Angle Converter

Why Use This Angle Converter?

Precise angle conversion is non-negotiable in fields like civil engineering, astrophysics, and CNC machining. Manual conversions using π (pi) approximations often introduce cumulative rounding errors. Our Angle Converter solves this by using high-precision algorithmic constants to switch seamlessly between Degrees, Radians, and Gradians.

Whether you are calculating rotational dynamics in Milliradians or plotting navigational coordinates in Arcseconds, this tool ensures 100% accuracy. It bridges the gap between the Degree-based systems used in general geometry and the Radian-based systems preferred in calculus and trigonometry.

How to Use

1. Input Value: Enter your numeric angle in the "From" field.
2. Select Units: Choose your source unit (e.g., Degrees) and target unit (e.g., Radians).
3. Get Results: The tool converts instantly. Click "Copy Result" to paste the data into your work.

Frequently Asked Questions

How to do angle conversion?

To convert angles, you multiply by a specific ratio derived from the circle constant. A full circle equals 360°, 2π radians, or 400 gradians. For example, to convert Degrees to Radians, multiply the degree value by π/180.
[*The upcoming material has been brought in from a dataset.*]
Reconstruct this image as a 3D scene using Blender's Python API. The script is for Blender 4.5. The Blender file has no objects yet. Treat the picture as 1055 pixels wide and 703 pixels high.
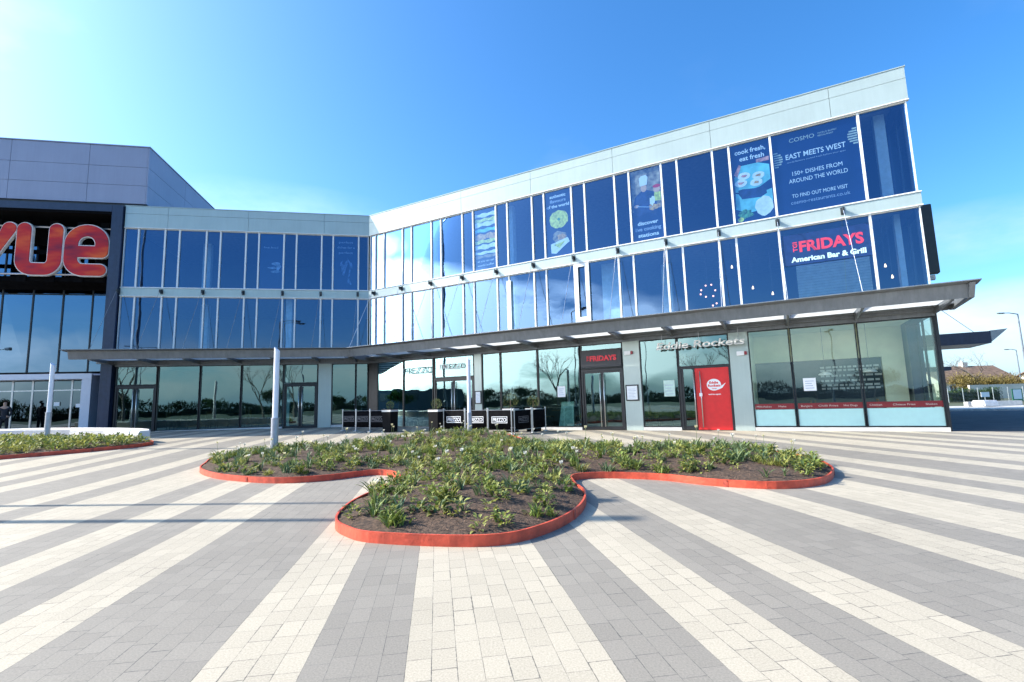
import bpy, bmesh, math, random
from math import radians, sin, cos, pi, sqrt, atan2
from mathutils import Vector, Matrix
from mathutils.geometry import delaunay_2d_cdt
rnd = random.Random(7)
sc = bpy.context.scene
COL = sc.collection

# ------------------------------------------------------------------ camera
HC = 1.25
PITCH, ROLL, FPX = 0.12213, -0.028694, 502.5
cr, sr, cp, sp = cos(ROLL), sin(ROLL), cos(PITCH), sin(PITCH)
right = Vector((cr, -sp*sr, cp*sr))
up = Vector((-sr, -sp*cr, cp*cr))
fwd = Vector((0, cp, sp))
cd = bpy.data.cameras.new('camera'); cam = bpy.data.objects.new('camera', cd); COL.objects.link(cam)
m = Matrix.Identity(4)
for i in range(3):
    m[i][0] = right[i]; m[i][1] = up[i]; m[i][2] = -fwd[i]
m[2][3] = HC
cam.matrix_world = m
cd.sensor_width = 36; cd.lens = 36*FPX/1055; cd.clip_start = .05; cd.clip_end = 6000
sc.camera = cam

# ------------------------------------------------------------------ world and sun
SD = Vector((2.25, -.212, -1.55)).normalized()          # the way the light travels
EL = math.asin(-SD.z); AZ = atan2(-SD.x, -SD.y)
w = bpy.data.worlds.new('World'); sc.world = w; w.use_nodes = True
nt = w.node_tree; nt.nodes.clear()
def N(t, **k):
    n = nt.nodes.new(t)
    for a, b in k.items(): setattr(n, a, b)
    return n
def LK(a, b): nt.links.new(a, b)
sky = N('ShaderNodeTexSky', sky_type='NISHITA', sun_disc=False, sun_elevation=EL, sun_rotation=AZ)
sky.air_density = 1.0; sky.dust_density = 1.7; sky.ozone_density = 2.5; sky.altitude = 50
hs = N('ShaderNodeHueSaturation'); hs.inputs['Saturation'].default_value = 1.3; hs.inputs['Value'].default_value = 1.5
tc = N('ShaderNodeTexCoord'); sep = N('ShaderNodeSeparateXYZ'); LK(tc.outputs['Generated'], sep.inputs[0])
def M(op, a, b=None, c=None, clamp=False):
    n = N('ShaderNodeMath', operation=op); n.use_clamp = clamp
    for i, v in enumerate((a, b, c)):
        if v is None: continue
        if isinstance(v, (int, float)): n.inputs[i].default_value = v
        else: LK(v, n.inputs[i])
    return n.outputs[0]
# clouds live on a plane above: direction / (z + small)
zz = M('ADD', sep.outputs['Z'], .12)
cx = M('DIVIDE', sep.outputs['X'], zz); cy = M('DIVIDE', sep.outputs['Y'], zz)
cmb = N('ShaderNodeCombineXYZ'); LK(cx, cmb.inputs[0]); LK(cy, cmb.inputs[1])
no = N('ShaderNodeTexNoise'); no.inputs['Scale'].default_value = .9; no.inputs['Detail'].default_value = 8; no.inputs['Roughness'].default_value = .55
LK(cmb.outputs[0], no.inputs['Vector'])
# soft banks of white cloud low in the west-south-west
def bank(az, el, wa, we, amp):
    az, el = radians(az), radians(el)
    d = Vector((sin(az)*cos(el), cos(az)*cos(el), sin(el)))
    hx, hy = cos(az), -sin(az)
    a = M('ADD', M('MULTIPLY', sep.outputs['X'], hx), M('MULTIPLY', sep.outputs['Y'], hy))
    f = M('ADD', M('MULTIPLY', sep.outputs['X'], d.x), M('MULTIPLY', sep.outputs['Y'], d.y))
    front = M('GREATER_THAN', f, 0.05)
    e = M('SUBTRACT', sep.outputs['Z'], sin(el))
    q = M('ADD', M('POWER', M('DIVIDE', a, wa), 2), M('POWER', M('DIVIDE', e, we), 2))
    return M('MULTIPLY', M('MULTIPLY', M('SUBTRACT', 1, q, clamp=True), amp), front)
no2 = N('ShaderNodeTexNoise'); no2.inputs['Scale'].default_value = 5; no2.inputs['Detail'].default_value = 9; no2.inputs['Roughness'].default_value = .6
mp = N('ShaderNodeMapping'); mp.inputs['Scale'].default_value = (1, 1, 2.6); LK(tc.outputs['Generated'], mp.inputs[0]); LK(mp.outputs[0], no2.inputs['Vector'])
B = M('ADD', bank(-108, 9.5, .36, .125, 2.2), bank(-122, 7, .40, .125, 1.9))
B = M('ADD', B, bank(-165, 4, .8, .06, .6))
B = M('ADD', B, bank(-25, 20, .25, .06, .035))
B = M('ADD', B, bank(40, 13, .3, .05, .16))
B = M('ADD', B, bank(46, 5, .5, .07, .3))
B = M('ADD', B, bank(-104, 18, .1, .03, .55))
cl = M('MULTIPLY', B, M('MULTIPLY', M('SUBTRACT', no2.outputs[0], .33, clamp=True), 5.5), clamp=True)
wis = M('MULTIPLY', M('MULTIPLY', M('SUBTRACT', no.outputs[0], .56, clamp=True), 1.0), M('MULTIPLY', M('SUBTRACT', .75, sep.outputs['Z'], clamp=True), 1.2), clamp=True)
cl = M('MAXIMUM', cl, wis)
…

How do you convert degrees to directions?

In navigation, 0° (or 360°) represents true North. Moving clockwise: 90° is East, 180° is South, and 270° is West. Intermediate directions divide these quadrants (e.g., Northeast is 45°).

How to convert degrees to coordinates?

To convert an angle (θ) and radius (r) into Cartesian coordinates (x,y), use the trigonometric formulas: x = r × cos(θ) and y = r × sin(θ). Note that most software requires the angle (θ) to be in Radians, not Degrees.

How do you convert numbers to angles?

Use inverse trigonometric functions. If you have the ratio of two sides of a right triangle (e.g., Opposite/Hypotenuse), use the arcsine function (sin⁻¹) to calculate the angle in degrees or radians.

What is the formula for the change of an angle?

Angular displacement (Δθ) is the difference between the final angular position and the initial angular position. The formula is: Δθ = θ_final - θ_initial.